Y por esto cuando leí el manifiesto casinero
preveí acongojado toda la cenagosa sima moral
en que iba a hundirse el Gobierno de mi pobre España.
Y tomando los tiranuelos, ¡blasfemos!, el santo
nombre de Dios aparejado a los de Patria y rey. Sabía
que está para siempre por el Cristo dicho a los
tradicionalistas: “dejando el mandamiento de Dios
cogéis la tradición de los hombres”
(Marcos VII, 8); y de los verdugos pretorianos: “vendrá
hora en que todo el que os mate se figurará ofrecer
culto a Dios” (Juan XVI, 2).
En los principios de la tiranía aun se
prometían los tiranuelos atraerse a hombres civiles
y liberales y patriotas.
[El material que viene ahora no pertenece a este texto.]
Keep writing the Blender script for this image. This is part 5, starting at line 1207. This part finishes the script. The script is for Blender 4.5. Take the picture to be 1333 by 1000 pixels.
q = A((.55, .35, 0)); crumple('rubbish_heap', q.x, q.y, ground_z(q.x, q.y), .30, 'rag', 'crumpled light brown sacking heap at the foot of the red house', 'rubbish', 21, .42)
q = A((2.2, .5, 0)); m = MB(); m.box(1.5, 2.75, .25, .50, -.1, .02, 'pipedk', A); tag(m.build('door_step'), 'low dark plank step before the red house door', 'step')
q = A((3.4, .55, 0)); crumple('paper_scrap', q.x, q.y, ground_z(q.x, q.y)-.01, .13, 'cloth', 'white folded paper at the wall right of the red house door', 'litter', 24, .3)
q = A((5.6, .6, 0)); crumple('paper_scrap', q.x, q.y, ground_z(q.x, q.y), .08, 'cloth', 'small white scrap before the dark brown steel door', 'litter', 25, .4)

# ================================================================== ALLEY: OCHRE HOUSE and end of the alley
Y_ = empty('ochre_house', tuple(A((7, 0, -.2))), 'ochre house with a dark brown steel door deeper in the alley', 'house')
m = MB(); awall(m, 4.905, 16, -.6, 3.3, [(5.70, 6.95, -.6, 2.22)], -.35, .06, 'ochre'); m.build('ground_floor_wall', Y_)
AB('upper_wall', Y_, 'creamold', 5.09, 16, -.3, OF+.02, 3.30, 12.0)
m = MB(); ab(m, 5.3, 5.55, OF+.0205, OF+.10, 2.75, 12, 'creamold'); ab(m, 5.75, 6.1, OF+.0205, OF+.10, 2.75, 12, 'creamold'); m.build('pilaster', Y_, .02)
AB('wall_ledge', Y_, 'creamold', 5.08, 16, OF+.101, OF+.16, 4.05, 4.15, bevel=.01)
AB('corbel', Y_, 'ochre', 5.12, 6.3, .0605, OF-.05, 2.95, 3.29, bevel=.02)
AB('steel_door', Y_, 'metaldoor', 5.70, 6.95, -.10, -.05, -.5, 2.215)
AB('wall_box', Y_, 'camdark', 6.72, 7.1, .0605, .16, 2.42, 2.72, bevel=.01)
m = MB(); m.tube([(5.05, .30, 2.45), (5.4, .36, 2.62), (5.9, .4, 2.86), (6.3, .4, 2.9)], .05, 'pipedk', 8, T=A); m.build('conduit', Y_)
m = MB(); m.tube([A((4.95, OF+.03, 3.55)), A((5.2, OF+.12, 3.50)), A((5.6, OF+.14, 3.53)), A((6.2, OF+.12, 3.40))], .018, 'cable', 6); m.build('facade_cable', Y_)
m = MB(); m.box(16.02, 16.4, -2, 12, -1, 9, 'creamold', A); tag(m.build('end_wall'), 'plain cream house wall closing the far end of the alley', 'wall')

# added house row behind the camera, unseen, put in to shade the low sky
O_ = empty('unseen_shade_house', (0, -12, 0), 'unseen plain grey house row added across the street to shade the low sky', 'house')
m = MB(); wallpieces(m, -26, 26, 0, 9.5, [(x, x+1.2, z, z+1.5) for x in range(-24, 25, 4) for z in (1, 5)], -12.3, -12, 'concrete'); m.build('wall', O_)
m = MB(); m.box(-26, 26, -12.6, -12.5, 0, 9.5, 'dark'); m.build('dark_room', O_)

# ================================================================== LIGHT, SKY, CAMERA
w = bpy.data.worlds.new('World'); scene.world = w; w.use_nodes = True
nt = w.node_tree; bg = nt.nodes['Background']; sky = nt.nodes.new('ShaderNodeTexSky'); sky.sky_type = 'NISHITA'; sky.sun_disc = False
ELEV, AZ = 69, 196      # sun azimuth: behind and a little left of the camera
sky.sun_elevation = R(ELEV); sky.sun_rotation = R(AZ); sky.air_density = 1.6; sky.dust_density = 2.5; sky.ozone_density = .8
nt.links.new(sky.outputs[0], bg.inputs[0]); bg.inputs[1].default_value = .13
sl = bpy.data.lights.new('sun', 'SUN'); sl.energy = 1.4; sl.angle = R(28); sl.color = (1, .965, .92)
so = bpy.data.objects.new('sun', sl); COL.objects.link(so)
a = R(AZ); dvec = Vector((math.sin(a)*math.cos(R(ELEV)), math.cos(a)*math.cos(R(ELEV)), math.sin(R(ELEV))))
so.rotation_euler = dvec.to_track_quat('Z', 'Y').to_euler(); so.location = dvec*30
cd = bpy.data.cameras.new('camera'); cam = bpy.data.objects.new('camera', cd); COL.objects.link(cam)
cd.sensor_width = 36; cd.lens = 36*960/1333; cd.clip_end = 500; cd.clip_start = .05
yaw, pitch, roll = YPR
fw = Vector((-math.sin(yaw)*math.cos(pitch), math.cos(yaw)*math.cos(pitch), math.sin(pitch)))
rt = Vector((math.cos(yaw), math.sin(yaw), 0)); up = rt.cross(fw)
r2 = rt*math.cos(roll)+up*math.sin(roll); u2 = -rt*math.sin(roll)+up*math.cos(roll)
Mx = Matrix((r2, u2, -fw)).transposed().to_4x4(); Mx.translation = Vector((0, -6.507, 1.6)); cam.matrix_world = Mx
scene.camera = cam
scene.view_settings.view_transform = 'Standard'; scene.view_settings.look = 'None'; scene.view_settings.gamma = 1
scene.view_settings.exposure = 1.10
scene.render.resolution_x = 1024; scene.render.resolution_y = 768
Sé que en el
primer brevísimo Directorio, los generales Cavalcanti
y Dabán –luego, suicida- lanzaron mi nombre,
pero el epiceno magistrado palatino del Supremo, Ortega
Morejón, les puso en guardia de las que llaman
mis genialidades y recapacitaron que era mejor esperar
a que se les ofreciesen asistentes civiles, que no dirigirles
avances exponiéndose a una repulsa. Pero aun
así los dirigieron por mediaciones discretas,
a mí por una enquisa que inició El Sol
y que se le chafó en cogollo. Y luego han seguido
tendiéndome cables o, mejor, cadenas.